2. Organic molecules and water in the circumstellar disks of newly formed stars
Two papers were completed and published in the reporting period.
(a) We completed a spectro-astrometric study of a solar-type young stellar object (DR Tau; Brown et al. 2013). This technique enables us to determine the location of gas in a disk to accuracy limits set only by atmospheric seeing. We reported the first spectro-astrometric signals due to water in the disk of DR Tau and determined the inner and outer radii of emitting regions to be 0.056 and 0.38 AU. The inner radius is close to the expected dust sublimation radius, suggesting that it is set by the environment in which dust shields volatiles from photodissociation.
(b) Our analysis of methane absorption in the solar-type young stellar object GV Tau N was completed and published (Gibb & Horne 2013). We detected many lines (up to J = 20) and determined a gas temperature of about 750 K. The abundance of CH4 relative to HCN is
consistent with some disk models and comet abundances, assuming that both molecules absorb from the same column of gas.

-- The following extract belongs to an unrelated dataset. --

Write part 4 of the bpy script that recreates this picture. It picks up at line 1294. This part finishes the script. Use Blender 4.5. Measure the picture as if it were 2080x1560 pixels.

3. Astrochemical modeling of preplanetary matter
We have made significant progress in the last year toward our goal of understanding the production of complex organic molecules in relevant environments. Until recently, complex organic molecules (COMs), a term usually meaning gaseous organic molecules of six or more atoms that are not exotic but instead normal terrestrial species, were found only in star formation regions at temperatures of up to 300 K, known as hot cores. However, in the past 2 years it has been shown that COMs such as methyl formate and dimethyl ether exist in cold dense cores of the interstellar medium, an observation not predicted by our theory of COM production, which relies heavily on the chemistry that occurs on warming dust grains. We were able to reproduce the abundances of the observed cold COMs by adding some gas-phase reactions to our gas-grain network used in simulations but also adding a more efficient non-thermal mechanism of ejecting molecules on the ice mantles of dust grains into the gas phase, where they act as precursors for the gas-phase production of COMs (Vasyunin & Herbst 2013). We are now focused on determining whether COMs can be found in protoplanetary disks, the direct precursors to stellar and planetary systems (Vasyunina et al 2013). Given the low columns expected from the results of our chemical simulations, we have applied for time on ALMA to look for the simplest COM – gaseous methanol.

Work in progress includes a gas-grain calculation in which we are able to simulate the chemistry in both phases, for the first time, with a so-called stochastic method that is much more accurate, especially for the granular chemistry, than kinetic equations, the more standard approach. We are also starting a program of coupling gas-grain chemistry with 3D-hydrodynamics to follow the collapse of a cold core into a budding protoplanetary disk. The chemical network will include deuterium fractionation, and how it is affected by the ortho and para states of important species.

Finally, a review article on interstellar chemistry that emphasizes reactions on grain surfaces has been completed (Herbst 2013).